First, people who often drive cars are winners, because they save their time and enjoy the convenience. But they are not the only ones who get benefits. Beijing is the capital city of China, also the most popular. It is not big but crowded. Almost 75% of its residents were not born in Beijing. They move to Beijing and work there for more chance. If people drive cars are winners, then people whose jobs are related to “driving” also benefit from the smog because they earn salaries on it. Car garage men, car sellers, gas stations workers, parking lots workers…and even the lady who sells soy beverage at a gas station all benefit from the issue.

Bottom Line: The smog is a result of economic development in China. It should be solved as a long term problem instead of expecting the government remove the smog during one night. Each resident of Beijing should be aware of their responsibility because everyone benefited from its development.

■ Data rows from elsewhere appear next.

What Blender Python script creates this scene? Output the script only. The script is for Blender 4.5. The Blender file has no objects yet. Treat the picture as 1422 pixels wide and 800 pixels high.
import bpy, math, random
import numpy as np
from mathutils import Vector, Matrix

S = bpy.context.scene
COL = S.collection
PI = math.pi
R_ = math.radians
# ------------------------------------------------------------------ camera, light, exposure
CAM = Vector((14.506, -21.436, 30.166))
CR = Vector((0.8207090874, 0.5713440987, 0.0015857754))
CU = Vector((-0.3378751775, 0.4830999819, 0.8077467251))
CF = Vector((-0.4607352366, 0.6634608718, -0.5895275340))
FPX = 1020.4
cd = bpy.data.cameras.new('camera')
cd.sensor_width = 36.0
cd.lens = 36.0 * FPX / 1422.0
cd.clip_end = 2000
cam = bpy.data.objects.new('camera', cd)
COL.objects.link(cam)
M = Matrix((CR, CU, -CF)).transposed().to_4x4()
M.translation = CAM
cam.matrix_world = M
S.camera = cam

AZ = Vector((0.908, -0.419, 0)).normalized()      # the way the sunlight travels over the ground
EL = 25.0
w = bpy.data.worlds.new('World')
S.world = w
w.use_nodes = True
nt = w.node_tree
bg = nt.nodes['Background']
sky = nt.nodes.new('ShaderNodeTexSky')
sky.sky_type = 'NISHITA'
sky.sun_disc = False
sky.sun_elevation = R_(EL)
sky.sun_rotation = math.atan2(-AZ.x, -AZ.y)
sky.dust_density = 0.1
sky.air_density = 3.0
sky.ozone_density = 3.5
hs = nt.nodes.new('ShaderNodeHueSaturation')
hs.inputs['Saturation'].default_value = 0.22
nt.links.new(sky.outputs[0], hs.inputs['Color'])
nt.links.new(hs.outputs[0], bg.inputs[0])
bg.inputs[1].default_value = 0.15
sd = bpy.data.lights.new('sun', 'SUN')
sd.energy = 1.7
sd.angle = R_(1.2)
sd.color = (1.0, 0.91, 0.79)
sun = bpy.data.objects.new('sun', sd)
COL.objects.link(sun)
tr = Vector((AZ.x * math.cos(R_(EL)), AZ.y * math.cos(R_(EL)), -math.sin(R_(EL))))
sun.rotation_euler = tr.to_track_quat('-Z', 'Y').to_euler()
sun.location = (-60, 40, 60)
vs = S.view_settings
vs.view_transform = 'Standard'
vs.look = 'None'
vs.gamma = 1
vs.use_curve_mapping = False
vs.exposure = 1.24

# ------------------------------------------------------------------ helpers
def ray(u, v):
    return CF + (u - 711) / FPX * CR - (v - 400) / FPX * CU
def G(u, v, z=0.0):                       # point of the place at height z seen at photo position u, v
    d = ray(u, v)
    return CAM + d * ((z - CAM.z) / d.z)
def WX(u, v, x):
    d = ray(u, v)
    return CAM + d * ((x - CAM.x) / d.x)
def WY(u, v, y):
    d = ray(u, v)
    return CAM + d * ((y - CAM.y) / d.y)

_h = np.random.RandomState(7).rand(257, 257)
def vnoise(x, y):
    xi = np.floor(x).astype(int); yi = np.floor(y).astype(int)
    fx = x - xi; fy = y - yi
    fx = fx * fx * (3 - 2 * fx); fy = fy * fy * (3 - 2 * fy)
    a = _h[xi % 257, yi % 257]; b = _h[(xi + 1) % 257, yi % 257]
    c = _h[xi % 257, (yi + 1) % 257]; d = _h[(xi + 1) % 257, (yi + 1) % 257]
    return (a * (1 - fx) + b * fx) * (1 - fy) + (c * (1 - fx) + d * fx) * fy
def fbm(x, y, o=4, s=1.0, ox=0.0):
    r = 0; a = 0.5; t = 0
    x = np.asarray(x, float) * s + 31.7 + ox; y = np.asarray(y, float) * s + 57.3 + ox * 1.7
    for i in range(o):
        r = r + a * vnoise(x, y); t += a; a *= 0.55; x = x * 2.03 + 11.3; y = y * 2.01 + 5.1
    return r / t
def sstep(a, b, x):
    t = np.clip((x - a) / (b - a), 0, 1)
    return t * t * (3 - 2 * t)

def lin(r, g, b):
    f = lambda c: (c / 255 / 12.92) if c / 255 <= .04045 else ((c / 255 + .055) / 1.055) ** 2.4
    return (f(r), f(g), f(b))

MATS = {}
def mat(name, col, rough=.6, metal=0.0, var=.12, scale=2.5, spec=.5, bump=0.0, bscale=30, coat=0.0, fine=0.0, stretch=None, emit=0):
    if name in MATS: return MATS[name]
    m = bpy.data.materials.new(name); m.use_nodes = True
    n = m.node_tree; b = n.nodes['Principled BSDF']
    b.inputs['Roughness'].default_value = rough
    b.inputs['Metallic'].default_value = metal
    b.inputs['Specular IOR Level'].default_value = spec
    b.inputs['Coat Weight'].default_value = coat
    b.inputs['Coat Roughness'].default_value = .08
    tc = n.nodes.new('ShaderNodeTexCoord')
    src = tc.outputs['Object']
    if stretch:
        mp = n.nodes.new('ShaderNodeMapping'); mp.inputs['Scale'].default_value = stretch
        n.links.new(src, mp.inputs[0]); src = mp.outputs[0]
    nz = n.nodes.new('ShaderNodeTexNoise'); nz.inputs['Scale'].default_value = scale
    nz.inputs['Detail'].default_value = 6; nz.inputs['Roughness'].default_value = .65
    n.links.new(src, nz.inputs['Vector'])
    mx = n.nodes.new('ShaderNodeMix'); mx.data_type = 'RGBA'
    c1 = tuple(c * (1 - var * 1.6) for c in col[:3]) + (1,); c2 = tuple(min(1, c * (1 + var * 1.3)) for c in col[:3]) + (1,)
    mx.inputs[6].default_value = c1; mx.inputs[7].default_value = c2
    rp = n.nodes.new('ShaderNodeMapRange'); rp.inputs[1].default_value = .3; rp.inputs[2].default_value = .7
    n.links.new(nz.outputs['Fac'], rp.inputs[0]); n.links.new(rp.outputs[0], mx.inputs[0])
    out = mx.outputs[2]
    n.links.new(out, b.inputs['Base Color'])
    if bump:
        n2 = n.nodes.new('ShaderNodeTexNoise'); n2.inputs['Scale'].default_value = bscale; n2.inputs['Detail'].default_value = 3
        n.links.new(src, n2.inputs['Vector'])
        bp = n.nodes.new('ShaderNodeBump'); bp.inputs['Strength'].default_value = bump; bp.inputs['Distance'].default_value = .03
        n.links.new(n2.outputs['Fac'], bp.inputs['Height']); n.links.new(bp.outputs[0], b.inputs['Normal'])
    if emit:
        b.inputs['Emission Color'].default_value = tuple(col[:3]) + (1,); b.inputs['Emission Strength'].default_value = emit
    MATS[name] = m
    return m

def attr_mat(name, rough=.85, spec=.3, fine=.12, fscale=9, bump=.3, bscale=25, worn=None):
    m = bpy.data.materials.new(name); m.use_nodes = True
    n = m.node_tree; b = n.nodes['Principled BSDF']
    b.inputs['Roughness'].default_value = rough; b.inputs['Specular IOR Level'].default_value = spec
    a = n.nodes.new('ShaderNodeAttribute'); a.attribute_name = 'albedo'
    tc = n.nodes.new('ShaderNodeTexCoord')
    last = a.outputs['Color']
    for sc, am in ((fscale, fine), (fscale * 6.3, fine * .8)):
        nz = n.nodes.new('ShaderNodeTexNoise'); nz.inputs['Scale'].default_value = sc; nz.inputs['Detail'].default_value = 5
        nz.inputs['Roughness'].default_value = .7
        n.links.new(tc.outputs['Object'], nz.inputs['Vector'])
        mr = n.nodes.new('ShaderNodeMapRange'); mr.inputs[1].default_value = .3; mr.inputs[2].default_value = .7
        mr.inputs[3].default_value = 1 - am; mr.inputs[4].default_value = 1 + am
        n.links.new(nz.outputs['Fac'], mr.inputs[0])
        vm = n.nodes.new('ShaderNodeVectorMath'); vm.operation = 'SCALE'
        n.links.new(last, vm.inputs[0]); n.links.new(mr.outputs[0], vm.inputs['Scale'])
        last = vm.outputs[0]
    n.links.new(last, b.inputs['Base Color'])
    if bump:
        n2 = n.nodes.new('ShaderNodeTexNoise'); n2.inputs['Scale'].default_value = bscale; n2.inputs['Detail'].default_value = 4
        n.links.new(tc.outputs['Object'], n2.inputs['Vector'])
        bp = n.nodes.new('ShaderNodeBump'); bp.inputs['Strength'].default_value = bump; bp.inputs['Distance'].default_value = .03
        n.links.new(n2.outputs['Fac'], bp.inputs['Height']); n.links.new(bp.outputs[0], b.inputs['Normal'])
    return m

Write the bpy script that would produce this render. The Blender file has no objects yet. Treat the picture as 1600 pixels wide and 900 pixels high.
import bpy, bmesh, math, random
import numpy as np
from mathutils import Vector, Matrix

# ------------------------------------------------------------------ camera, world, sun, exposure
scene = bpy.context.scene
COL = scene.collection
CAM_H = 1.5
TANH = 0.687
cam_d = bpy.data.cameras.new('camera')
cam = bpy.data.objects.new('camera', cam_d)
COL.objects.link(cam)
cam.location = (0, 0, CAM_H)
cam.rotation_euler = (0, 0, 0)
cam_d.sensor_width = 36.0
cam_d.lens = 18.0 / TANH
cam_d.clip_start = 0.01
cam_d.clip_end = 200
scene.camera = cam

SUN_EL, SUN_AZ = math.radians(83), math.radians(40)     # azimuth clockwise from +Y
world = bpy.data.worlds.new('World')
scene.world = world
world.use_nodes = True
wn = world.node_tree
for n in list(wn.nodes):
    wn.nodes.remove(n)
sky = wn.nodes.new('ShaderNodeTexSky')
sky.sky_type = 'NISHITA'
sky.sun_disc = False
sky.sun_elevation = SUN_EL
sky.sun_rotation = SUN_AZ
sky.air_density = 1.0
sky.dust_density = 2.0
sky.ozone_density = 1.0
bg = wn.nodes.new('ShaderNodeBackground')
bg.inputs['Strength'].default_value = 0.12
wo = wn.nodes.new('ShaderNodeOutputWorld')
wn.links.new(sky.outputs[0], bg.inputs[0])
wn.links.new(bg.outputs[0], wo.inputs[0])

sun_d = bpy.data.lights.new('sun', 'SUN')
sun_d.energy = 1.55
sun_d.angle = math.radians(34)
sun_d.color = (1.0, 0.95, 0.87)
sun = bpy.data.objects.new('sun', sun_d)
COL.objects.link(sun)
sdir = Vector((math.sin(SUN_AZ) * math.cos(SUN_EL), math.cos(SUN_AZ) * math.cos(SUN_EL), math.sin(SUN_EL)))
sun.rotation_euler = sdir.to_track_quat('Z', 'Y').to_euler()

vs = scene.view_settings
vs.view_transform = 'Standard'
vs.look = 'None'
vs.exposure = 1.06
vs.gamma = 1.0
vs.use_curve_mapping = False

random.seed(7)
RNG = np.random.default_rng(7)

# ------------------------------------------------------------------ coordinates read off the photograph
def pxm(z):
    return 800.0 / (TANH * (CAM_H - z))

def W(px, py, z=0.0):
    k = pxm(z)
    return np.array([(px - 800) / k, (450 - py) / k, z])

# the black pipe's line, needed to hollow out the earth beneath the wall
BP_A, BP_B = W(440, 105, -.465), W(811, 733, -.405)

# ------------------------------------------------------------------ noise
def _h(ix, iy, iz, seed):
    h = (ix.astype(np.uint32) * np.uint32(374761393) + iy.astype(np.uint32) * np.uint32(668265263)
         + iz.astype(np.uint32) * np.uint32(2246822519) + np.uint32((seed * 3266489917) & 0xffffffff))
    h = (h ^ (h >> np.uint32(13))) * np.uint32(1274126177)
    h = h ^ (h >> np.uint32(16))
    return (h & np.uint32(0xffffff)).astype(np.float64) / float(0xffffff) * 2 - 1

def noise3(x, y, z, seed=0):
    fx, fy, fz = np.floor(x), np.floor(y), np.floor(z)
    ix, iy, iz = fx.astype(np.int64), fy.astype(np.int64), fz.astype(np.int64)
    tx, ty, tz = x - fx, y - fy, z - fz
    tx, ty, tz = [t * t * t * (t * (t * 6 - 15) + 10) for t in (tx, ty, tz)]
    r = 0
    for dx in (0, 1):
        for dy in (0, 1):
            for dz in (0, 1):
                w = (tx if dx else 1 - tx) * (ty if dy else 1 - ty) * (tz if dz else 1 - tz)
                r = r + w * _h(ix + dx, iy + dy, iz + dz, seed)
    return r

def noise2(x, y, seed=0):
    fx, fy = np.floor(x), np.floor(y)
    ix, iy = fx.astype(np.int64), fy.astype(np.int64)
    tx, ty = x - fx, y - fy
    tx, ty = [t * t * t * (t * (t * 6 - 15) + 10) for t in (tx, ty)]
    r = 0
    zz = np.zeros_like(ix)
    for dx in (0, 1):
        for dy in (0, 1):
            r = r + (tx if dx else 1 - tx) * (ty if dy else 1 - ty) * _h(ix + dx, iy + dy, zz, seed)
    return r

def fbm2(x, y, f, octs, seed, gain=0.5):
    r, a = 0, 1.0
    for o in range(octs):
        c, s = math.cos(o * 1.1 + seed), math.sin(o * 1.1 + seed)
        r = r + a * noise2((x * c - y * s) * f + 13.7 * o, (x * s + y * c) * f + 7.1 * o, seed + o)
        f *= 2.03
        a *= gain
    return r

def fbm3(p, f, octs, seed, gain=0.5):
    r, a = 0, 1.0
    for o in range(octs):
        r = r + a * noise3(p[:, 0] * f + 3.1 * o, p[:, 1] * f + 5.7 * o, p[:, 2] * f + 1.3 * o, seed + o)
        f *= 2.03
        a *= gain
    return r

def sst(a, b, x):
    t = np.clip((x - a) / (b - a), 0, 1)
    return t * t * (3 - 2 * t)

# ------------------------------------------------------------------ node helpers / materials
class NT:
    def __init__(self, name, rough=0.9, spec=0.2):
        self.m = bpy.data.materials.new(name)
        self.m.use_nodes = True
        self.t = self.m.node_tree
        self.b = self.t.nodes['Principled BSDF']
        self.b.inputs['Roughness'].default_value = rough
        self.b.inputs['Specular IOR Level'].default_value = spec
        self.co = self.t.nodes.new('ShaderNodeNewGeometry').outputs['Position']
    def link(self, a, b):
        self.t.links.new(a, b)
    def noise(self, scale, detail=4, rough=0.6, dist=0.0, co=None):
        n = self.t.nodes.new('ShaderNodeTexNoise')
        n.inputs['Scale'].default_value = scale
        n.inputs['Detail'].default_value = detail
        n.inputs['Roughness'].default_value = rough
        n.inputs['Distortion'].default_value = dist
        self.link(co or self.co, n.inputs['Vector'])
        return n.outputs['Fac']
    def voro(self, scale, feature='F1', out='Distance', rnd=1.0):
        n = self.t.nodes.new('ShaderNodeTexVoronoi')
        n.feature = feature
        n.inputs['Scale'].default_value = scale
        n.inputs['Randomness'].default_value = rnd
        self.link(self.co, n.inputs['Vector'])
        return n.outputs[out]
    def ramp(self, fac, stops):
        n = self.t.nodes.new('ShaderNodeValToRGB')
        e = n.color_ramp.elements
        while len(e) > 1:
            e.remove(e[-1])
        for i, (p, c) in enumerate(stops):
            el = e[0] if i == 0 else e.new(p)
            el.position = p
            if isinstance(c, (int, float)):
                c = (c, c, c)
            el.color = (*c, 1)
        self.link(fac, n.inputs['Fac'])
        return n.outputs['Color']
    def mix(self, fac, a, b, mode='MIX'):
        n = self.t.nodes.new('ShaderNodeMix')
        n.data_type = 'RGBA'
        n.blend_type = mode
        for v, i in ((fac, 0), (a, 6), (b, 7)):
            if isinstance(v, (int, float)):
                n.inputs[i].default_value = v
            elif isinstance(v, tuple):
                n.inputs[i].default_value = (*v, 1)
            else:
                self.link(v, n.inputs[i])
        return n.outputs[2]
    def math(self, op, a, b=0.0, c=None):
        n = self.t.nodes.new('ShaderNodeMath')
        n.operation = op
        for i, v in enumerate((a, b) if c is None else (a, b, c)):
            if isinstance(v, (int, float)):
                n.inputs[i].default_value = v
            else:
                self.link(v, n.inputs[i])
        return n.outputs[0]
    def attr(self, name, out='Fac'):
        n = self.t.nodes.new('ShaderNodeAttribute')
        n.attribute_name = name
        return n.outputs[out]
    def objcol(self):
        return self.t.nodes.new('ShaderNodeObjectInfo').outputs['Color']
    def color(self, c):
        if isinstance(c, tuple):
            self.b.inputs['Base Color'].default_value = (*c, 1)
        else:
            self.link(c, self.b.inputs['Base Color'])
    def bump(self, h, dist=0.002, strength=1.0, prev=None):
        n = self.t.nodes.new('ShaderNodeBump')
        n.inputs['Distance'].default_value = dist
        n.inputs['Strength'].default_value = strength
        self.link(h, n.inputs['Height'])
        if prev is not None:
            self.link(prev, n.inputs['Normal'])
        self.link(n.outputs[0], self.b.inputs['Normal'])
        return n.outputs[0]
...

* These guest posts are from students in my resource economics class at Simon Fraser University. Please leave feedback on their logic, ideas and style and suggestions of how to improve.


Mark Levesque said...

This article highlights some of the challenges surrounding air pollution in China. In your bottom line you mention that solving air pollution should be a long term solution, but you don't provide any recommendations. I realize space is limited, but perhaps next time you could include some possible economic solutions (such as cap and trade on emissions or emissions taxes). This would improve the quality of your post.

1972 said...

i dont think drivers are winners. they just take less damage from smog, but that doesnt mean they get any benefits. and i think this will be a bad circle, people want to drive their cars because they dont want to directly contact with the smog. but this actually makes the situation worse.

7145 said...

I don't think the drivers are winners. They are victims because the government has to force them to follow such odd-and-even license plate rules. For example, if your plate number ends with odd numbers, you can't drive on odd days. One reason to have this rule is to relieve the traffic congestion, another reason is to relieve PM2.5 from car emissions. The big polluters such as steel plants, oil companies are still polluting. As I know, the oil companies in China are still follow old emissions standards which similar to Euro III emissions standards. They don't want to improve the oil quality due to high cost and monopolistic market. The big polluters are the big winners, they are paying nothing for polluting.

di zhang said...

I don’t think drivers and people whose jobs are related to “driving” are winners; Exhaust gas has been incriminated as one of the causes of air pollution in cities, However, the main reason that caused air pollution in Beijing is because of the low production structure of the cities which are surrounded Beijing.By "low production structure",I meant heavy industrial operations outside Beijing.The winners should be the owners of those firms.

3705 said...

I agree that drivers get some benefits in this case. However, we need to understand that why people start to drive. I believe that people are forced to drive because of too many people are using the public transportation. As you mention in the article, many workers, who come from other province,work in Beijing.In this case, I assume that most of them dont have car to drive. In additional, factories are the main winner from Beijing Smog; as we know that Smog consists of a lot of CO2 and most CO2 come from Coal combustion which Coal combustion is the primary energy in China.